All told, Texas added 11 pledges since Jefferson's commitment, including eight Rivals four-star prospects, exactly the type of ratio that helps programs compete at a high level. By comparison, Florida only had nine additions after picking up Tebow, but two of them were five-star prospects in Harvin and Spikes and five were four-star prospects.

So the average rating for the Texas was 5.81, which translates to the lowest four-star ranking given by Rivals, while Florida came out with an average rating of 5.78. The late addition of Pierre-Louis was especially damaging to that average, however, as the other eight recruits had an average rating of 5.88.

In other words, the group of Longhorns doesn't quite match the Gators in terms of star power after missing on five-star prospects Daylon Mack and Soso Jamabo, but it is deeper and more consistent in quality.
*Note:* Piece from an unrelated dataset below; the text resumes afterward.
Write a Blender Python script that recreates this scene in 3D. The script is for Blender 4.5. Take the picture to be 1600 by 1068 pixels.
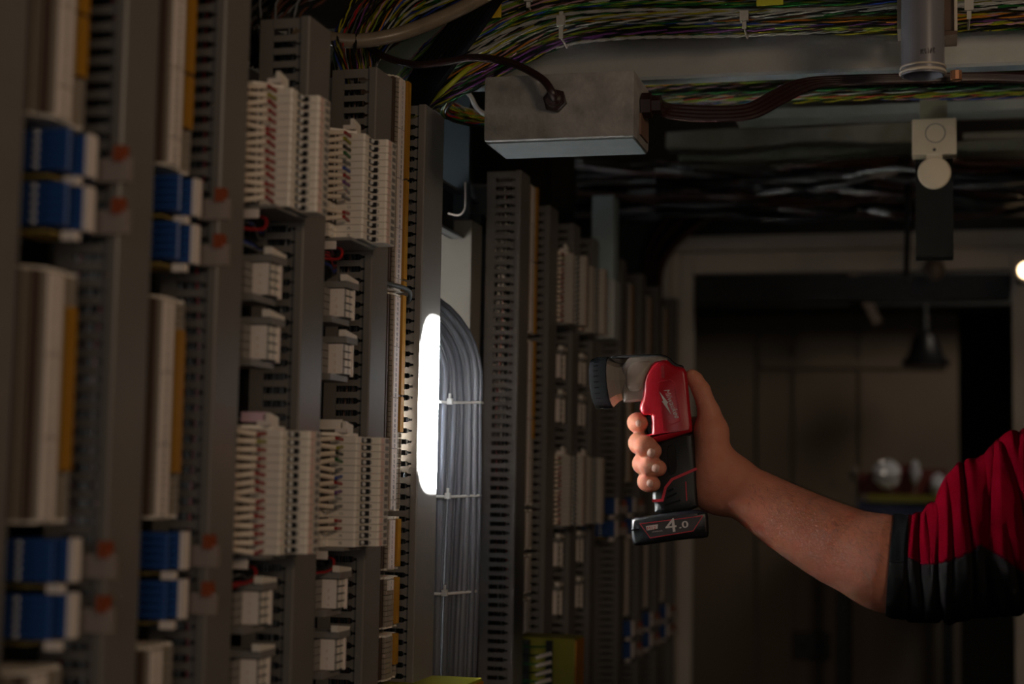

Now Texas just has to hope that this foundation class for Charlie Strong, and especially the 11 recruits who joined the class after Jefferson, can have the same type of impact on the field that players like Harvin, Spikes, and Cooper had at Florida. With less depth right now than Florida featured heading into the national championship runs of 2006 and 2008, Texas can't afford to have many misses.

But the good news is that Jefferson is already living up to some of the monster expectations that accompanied him to campus. And that wasn't an easy task.